The value of the nickels in Ann Arbor rests in part on American nostalgia. But only in part. They are a real, functioning currency, managed with care and accounted for with precision by the city office that runs the market. When you present your credit card for nickels, the city pays the swipe fee, sparing farmers at the market the costs of America’s payments infrastructure. Historically, cities and states have used complementary currencies such as wood tokens or paper scrip when money is too tight, during a financial crisis. The fivers at the farmers’ market in Ann Arbor, however, solve a different problem: payments in America are too expensive, particularly for places like farmers’ markets, which in the past relied on dollar cash.

This week America’s Consumer Financial Protection Bureau released a set of rules to encourage open banking. If finalised, the rules would force banks to share their data with each other and third-party apps. The rules could also mark a first step towards allowing consumers to pay for vegetables or anything else through direct transfer from their bank accounts, an innovation long adopted in other countries. America’s mighty banking lobby has already announced its opposition, since the rules could also make it easier for consumers to take their deposits from one bank to another.

The wooden nickels in Ann Arbor show just how important it is to pry at the banks’ grip on American policy. Ann Arbor is not the only city to offer this service. The US Department of Agriculture doesn’t keep comprehensive records on swapping token money for credit cards at state and city-run markets, but other examples are easy to find — at the Crescent City Market in New Orleans, for example, or the Williamsburg Farmers’ Market in Virginia. The wooden nickels are an ingenious innovation to deal with federal shortcomings.

These cities didn’t adopt their own token currencies expressly to avoid swipe fees. Originally, they wanted to encourage more Americans on food assistance programmes to shop for fresh fruit and vegetables at local farmers’ markets. By the early 2000s, states and the federal government had completed a transition from offering physical coupons — what Americans used to call “food stamps” — to supplying Electronic Benefit Transfer cards, something like an ATM card for public benefits.
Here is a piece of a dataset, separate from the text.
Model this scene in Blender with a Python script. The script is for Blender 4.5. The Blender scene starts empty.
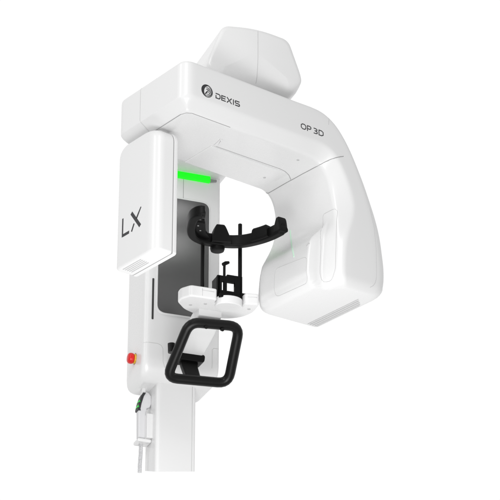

The new EBT cards presented a challenge to farmers’ markets. It was cumbersome and expensive to get accredited to accept them, so in the 2010s the markets began to take on the burden, to put local farmers on an even footing with supermarkets. The infrastructure, then, began as a way to adapt a federal benefits programme to local needs. Many states and cities will also match Federal benefit spending at local markets; the wooden nickel currency systems are an efficient way to introduce a subsidy.

According to the Department of Agriculture, more than 500 markets report accepting EBT at a central location. The EBT tokens are common enough that the Farmers Market Coalition, an advocacy group, has published guidelines for implementing them — offer both five- and one-dollar tokens, for example, so farmers don’t return change in hard-dollar cash.

Since food assistance can only be used for specific items, markets have to distinguish their EBT tokens from credit card tokens, using different colours. But both kinds of tokens suggest the same lack of infrastructure in America — insufficient wireless coverage, federal inattention to small vendors, inadequate banking rules. In America, even as people use fewer hard-dollar Federal Reserve notes, farmers’ markets still have to create something that looks an awful lot like cash.